(Data extract)
——

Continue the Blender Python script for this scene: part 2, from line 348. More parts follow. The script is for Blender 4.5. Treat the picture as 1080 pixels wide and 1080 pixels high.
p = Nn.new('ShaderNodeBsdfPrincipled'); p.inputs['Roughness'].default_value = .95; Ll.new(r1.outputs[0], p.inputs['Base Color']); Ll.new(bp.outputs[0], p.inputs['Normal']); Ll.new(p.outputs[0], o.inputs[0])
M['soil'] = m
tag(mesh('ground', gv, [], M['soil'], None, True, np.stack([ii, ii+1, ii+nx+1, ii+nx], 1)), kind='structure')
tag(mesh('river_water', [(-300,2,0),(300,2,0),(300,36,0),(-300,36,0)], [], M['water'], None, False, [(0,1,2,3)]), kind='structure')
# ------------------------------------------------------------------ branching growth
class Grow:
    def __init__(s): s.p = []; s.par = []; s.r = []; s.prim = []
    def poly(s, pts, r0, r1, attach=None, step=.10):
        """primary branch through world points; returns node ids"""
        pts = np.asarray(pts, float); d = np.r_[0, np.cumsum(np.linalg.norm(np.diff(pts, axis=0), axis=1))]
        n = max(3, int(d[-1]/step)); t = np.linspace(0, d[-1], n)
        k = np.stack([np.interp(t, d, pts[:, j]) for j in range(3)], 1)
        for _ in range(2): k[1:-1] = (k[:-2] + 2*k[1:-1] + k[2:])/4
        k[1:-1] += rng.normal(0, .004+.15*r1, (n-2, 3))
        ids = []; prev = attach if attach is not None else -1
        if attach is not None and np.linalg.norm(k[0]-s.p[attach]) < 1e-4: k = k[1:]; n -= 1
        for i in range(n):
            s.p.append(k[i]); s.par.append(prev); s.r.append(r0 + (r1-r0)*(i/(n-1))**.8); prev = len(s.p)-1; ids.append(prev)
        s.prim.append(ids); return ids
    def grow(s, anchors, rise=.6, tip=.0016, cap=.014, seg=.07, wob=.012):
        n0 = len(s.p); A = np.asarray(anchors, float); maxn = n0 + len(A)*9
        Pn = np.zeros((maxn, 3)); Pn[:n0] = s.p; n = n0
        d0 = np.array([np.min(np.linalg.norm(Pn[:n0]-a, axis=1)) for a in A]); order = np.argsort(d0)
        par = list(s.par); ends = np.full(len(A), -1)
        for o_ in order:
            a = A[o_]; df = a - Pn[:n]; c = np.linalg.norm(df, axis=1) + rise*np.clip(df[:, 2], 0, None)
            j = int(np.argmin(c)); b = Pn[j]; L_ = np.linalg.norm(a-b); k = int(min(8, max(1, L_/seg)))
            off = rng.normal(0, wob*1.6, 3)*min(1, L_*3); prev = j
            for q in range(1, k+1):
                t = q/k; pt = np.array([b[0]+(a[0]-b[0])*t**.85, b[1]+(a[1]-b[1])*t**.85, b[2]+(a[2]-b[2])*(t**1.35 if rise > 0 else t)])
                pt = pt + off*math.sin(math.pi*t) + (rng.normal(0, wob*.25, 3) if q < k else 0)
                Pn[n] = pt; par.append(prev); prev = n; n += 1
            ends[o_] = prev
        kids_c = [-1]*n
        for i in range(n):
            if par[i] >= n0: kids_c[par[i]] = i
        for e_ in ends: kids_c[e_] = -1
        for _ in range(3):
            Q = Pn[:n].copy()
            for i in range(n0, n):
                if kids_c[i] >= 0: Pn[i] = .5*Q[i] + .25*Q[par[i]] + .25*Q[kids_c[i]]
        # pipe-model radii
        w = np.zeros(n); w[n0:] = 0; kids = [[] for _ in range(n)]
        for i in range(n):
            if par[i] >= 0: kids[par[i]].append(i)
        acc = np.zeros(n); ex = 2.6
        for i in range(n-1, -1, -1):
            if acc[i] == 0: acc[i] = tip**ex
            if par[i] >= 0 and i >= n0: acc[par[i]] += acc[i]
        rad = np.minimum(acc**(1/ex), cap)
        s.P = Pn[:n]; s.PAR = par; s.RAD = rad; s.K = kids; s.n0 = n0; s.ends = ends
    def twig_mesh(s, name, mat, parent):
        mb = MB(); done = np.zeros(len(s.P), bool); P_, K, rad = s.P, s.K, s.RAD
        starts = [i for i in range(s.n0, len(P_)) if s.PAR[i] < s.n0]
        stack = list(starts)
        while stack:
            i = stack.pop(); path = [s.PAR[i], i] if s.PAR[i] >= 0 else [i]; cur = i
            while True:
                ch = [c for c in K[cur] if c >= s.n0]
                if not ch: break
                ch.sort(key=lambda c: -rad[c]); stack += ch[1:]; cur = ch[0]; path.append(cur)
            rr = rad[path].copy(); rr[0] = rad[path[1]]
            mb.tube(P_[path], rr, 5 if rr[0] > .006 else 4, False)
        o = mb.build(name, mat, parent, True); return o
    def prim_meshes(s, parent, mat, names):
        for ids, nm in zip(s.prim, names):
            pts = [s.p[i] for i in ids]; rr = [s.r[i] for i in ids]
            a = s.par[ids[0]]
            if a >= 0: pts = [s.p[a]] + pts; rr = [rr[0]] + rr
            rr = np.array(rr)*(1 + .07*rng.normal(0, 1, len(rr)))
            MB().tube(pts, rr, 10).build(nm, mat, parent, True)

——

Please reproduce the entire listing, exactly as shown.

(Solution to this exercise)
Continue the Blender Python script for this scene: part 2, from line 348. More parts follow. The script is for Blender 4.5. Treat the picture as 1080 pixels wide and 1080 pixels high.
p = Nn.new('ShaderNodeBsdfPrincipled'); p.inputs['Roughness'].default_value = .95; Ll.new(r1.outputs[0], p.inputs['Base Color']); Ll.new(bp.outputs[0], p.inputs['Normal']); Ll.new(p.outputs[0], o.inputs[0])
M['soil'] = m
tag(mesh('ground', gv, [], M['soil'], None, True, np.stack([ii, ii+1, ii+nx+1, ii+nx], 1)), kind='structure')
tag(mesh('river_water', [(-300,2,0),(300,2,0),(300,36,0),(-300,36,0)], [], M['water'], None, False, [(0,1,2,3)]), kind='structure')
# ------------------------------------------------------------------ branching growth
class Grow:
    def __init__(s): s.p = []; s.par = []; s.r = []; s.prim = []
    def poly(s, pts, r0, r1, attach=None, step=.10):
        """primary branch through world points; returns node ids"""
        pts = np.asarray(pts, float); d = np.r_[0, np.cumsum(np.linalg.norm(np.diff(pts, axis=0), axis=1))]
        n = max(3, int(d[-1]/step)); t = np.linspace(0, d[-1], n)
        k = np.stack([np.interp(t, d, pts[:, j]) for j in range(3)], 1)
        for _ in range(2): k[1:-1] = (k[:-2] + 2*k[1:-1] + k[2:])/4
        k[1:-1] += rng.normal(0, .004+.15*r1, (n-2, 3))
        ids = []; prev = attach if attach is not None else -1
        if attach is not None and np.linalg.norm(k[0]-s.p[attach]) < 1e-4: k = k[1:]; n -= 1
        for i in range(n):
            s.p.append(k[i]); s.par.append(prev); s.r.append(r0 + (r1-r0)*(i/(n-1))**.8); prev = len(s.p)-1; ids.append(prev)
        s.prim.append(ids); return ids
    def grow(s, anchors, rise=.6, tip=.0016, cap=.014, seg=.07, wob=.012):
        n0 = len(s.p); A = np.asarray(anchors, float); maxn = n0 + len(A)*9
        Pn = np.zeros((maxn, 3)); Pn[:n0] = s.p; n = n0
        d0 = np.array([np.min(np.linalg.norm(Pn[:n0]-a, axis=1)) for a in A]); order = np.argsort(d0)
        par = list(s.par); ends = np.full(len(A), -1)
        for o_ in order:
            a = A[o_]; df = a - Pn[:n]; c = np.linalg.norm(df, axis=1) + rise*np.clip(df[:, 2], 0, None)
            j = int(np.argmin(c)); b = Pn[j]; L_ = np.linalg.norm(a-b); k = int(min(8, max(1, L_/seg)))
            off = rng.normal(0, wob*1.6, 3)*min(1, L_*3); prev = j
            for q in range(1, k+1):
                t = q/k; pt = np.array([b[0]+(a[0]-b[0])*t**.85, b[1]+(a[1]-b[1])*t**.85, b[2]+(a[2]-b[2])*(t**1.35 if rise > 0 else t)])
                pt = pt + off*math.sin(math.pi*t) + (rng.normal(0, wob*.25, 3) if q < k else 0)
                Pn[n] = pt; par.append(prev); prev = n; n += 1
            ends[o_] = prev
        kids_c = [-1]*n
        for i in range(n):
            if par[i] >= n0: kids_c[par[i]] = i
        for e_ in ends: kids_c[e_] = -1
        for _ in range(3):
            Q = Pn[:n].copy()
            for i in range(n0, n):
                if kids_c[i] >= 0: Pn[i] = .5*Q[i] + .25*Q[par[i]] + .25*Q[kids_c[i]]
        # pipe-model radii
        w = np.zeros(n); w[n0:] = 0; kids = [[] for _ in range(n)]
        for i in range(n):
            if par[i] >= 0: kids[par[i]].append(i)
        acc = np.zeros(n); ex = 2.6
        for i in range(n-1, -1, -1):
            if acc[i] == 0: acc[i] = tip**ex
            if par[i] >= 0 and i >= n0: acc[par[i]] += acc[i]
        rad = np.minimum(acc**(1/ex), cap)
        s.P = Pn[:n]; s.PAR = par; s.RAD = rad; s.K = kids; s.n0 = n0; s.ends = ends
    def twig_mesh(s, name, mat, parent):
        mb = MB(); done = np.zeros(len(s.P), bool); P_, K, rad = s.P, s.K, s.RAD
        starts = [i for i in range(s.n0, len(P_)) if s.PAR[i] < s.n0]
        stack = list(starts)
        while stack:
            i = stack.pop(); path = [s.PAR[i], i] if s.PAR[i] >= 0 else [i]; cur = i
            while True:
                ch = [c for c in K[cur] if c >= s.n0]
                if not ch: break
                ch.sort(key=lambda c: -rad[c]); stack += ch[1:]; cur = ch[0]; path.append(cur)
            rr = rad[path].copy(); rr[0] = rad[path[1]]
            mb.tube(P_[path], rr, 5 if rr[0] > .006 else 4, False)
        o = mb.build(name, mat, parent, True); return o
    def prim_meshes(s, parent, mat, names):
        for ids, nm in zip(s.prim, names):
            pts = [s.p[i] for i in ids]; rr = [s.r[i] for i in ids]
            a = s.par[ids[0]]
            if a >= 0: pts = [s.p[a]] + pts; rr = [rr[0]] + rr
            rr = np.array(rr)*(1 + .07*rng.normal(0, 1, len(rr)))
            MB().tube(pts, rr, 10).build(nm, mat, parent, True)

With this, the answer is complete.